Turns out Brian was one of the originally kidnapped kids who escaped with his three other foster brothers. He freaks, gets put on administrative leave and Detective Shotwell is saddled with a new partner named Detective Abrams (Aaron Farb) to recapture Whitley before he can finish what he started years ago.
So we have Erica and Abrams following clues and trying to track down the remaining foster brothers while Brian, now on leave, pursues his own personal vendetta to find Whitley himself. Then we have brief moments where Whitley goes around trying to kill the remaining four boys. And eventually the paths will all converge in typical fashion.
Okay, so Beneath the Leaves is an odd one. It has a weird energy and odd tonal changes. Erica’s new partner feels completely out of place in the story. With his greasy long hair and philosophical pontificating and wide-eyed-obsession with birds, he feels like he just stepped off the set of Twin Peaks. He even forces Erica to stop at a gas station so he can replace a broken coffee mug with one with cardinals on it. He’s an odd one that, of course, sees things that the other police officers do not and spends most of his time asking oddball questions and scribbling in his book.
Mira Sorvino, meanwhile, channels 90s Holly Hunter, with her determined stares and outfits and a fun hat. She's tough as nails, befitting a name like Shotwell, but kind and compassionate to what her previous partner and paramour (because, of course!) Brian is going through. Honestly, as I was watching this, I kept thinking back to Jenna Maroney’s brief foray into playing a detective on 30 Rock as she became Alexis Goodlooking who was good-looking and good…at looking for clues.
And of course Doug Jones brings a fey-like quality to his serial killer who also feels like a throwback to a time where criminals felt uncomfortably queer and had weird pseudo-religious reasons for killing his victims and taking bits from them (in this case, fingernails).
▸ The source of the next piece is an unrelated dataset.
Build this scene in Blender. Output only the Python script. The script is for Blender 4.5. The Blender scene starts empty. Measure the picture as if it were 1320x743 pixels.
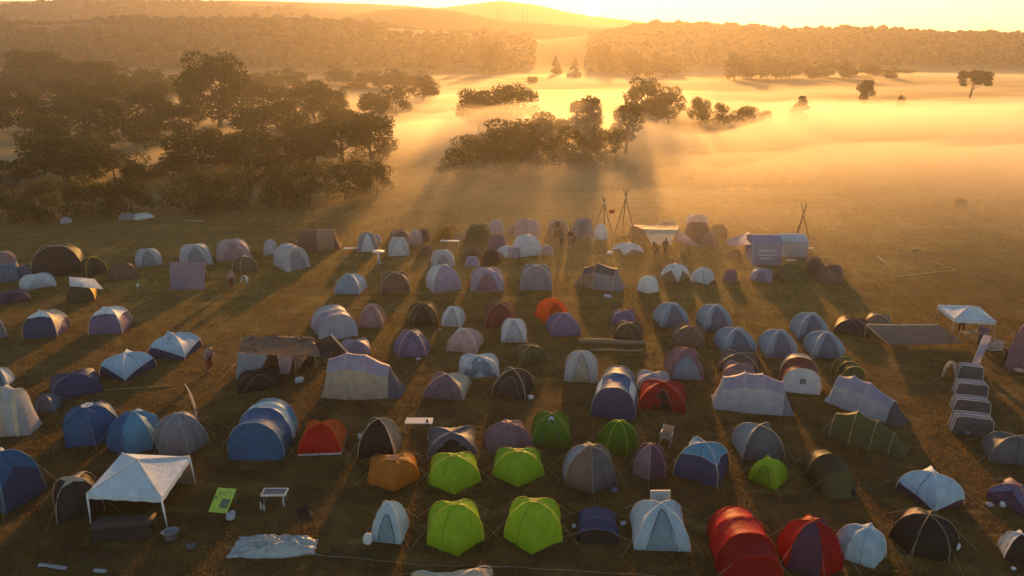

Jones imbues his character with maximum creep value, I just wish they wouldn’t have added a sexual component to his killings. I’m completely over the kind of villain who is slightly on this side of being gay and a pervert. It’s reductive and, again, reminiscent of the prototypical 90s villain.
I will say that Beneath the Leaves is mostly well-acted and has a couple really creepy moments. You can kind of tell that a number of writers (four) were involved with the story by director Adam Marino. It’s odd in places and super serious in others. It sometimes dips into melodrama, but other times is incredibly effective. A mixed bag, but still entertaining.